Take the experience of Gary Hirshberg, the founder of successful U.S. yogurt producer Stonyfield Farm, who told delegates at a 2013 Inc. leadership forum what happened to him after his business outgrew the chaotic startup phase and entered a period of sustained, stable prosperity. “I was getting less and less interested in the day-to-day challenges,” Hirshberg said. “We weren’t having the crises we had had in that early startup. And as you know, crises have a way of keeping you absolutely gripped and absolutely focused.”

Hirshberg handled his boredom by promoting himself to an advisory role and hiring someone else to run the quotidian goings-on. Other entrepreneurs decamp to start the process all over again with a new venture. Both are scenarios that can benefit everyone involved—in the short term, at least. But when disengaged founders opt to stick around, the results generally aren’t so positive: They start half-assing their work or change the focus of the company just to see what happens. Or, worst of all, they meddle in parts of the business they really shouldn’t.

There’s another way to deal with founder’s boredom: Keep it from appearing in the first place. One approach is to follow the lead of Yancey Strickler.

Strickler, the 30-something founder and CEO of Kickstarter—which, since its launch in 2009, has become the most popular crowdfunding platform in the world—does not yearn for the traditional talismans of a thriving venture. He has no desire to go public or sell the business, and he doesn’t want to be rich (indeed, he claims to be unable to afford a house). This fall, with the support of his investors and employees, he even reincorporated the company as a public benefit corporation, which legally requires it to prioritize its effects on society as much as its profitability.

“We decided we’re not going to use [our position] to squeeze every dollar out and enrich ourselves personally,” Strickler told Quartz recently. “I have no desire for wealth, and I don’t think that would be a correct way for the business to function.” His MO is simply to make the world more diverse and interesting by bringing Kickstarter projects to life. The company is by no means a charity, but as long as the bills are paid and everyone makes a fair living, all other financial concerns are secondary.

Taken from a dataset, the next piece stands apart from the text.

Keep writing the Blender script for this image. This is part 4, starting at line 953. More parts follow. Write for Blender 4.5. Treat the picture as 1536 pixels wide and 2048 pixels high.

It’s not the idealism of Strickler’s stance that makes it remarkable. Rather, it’s his decision to pursue a purpose instead of merely a series of arbitrary milestones. Because there is no tangible goal at play—no moment at which he can claim “mission accomplished”—it’s entirely plausible that he’ll derive fulfilment from work he loves without ever feeling the ennui of those who view business success as a series of achievements to be checked off. In reframing the so-called “why” of his business, he’s given himself limitless worlds to conquer. And it’s hard to imagine growing bored with that.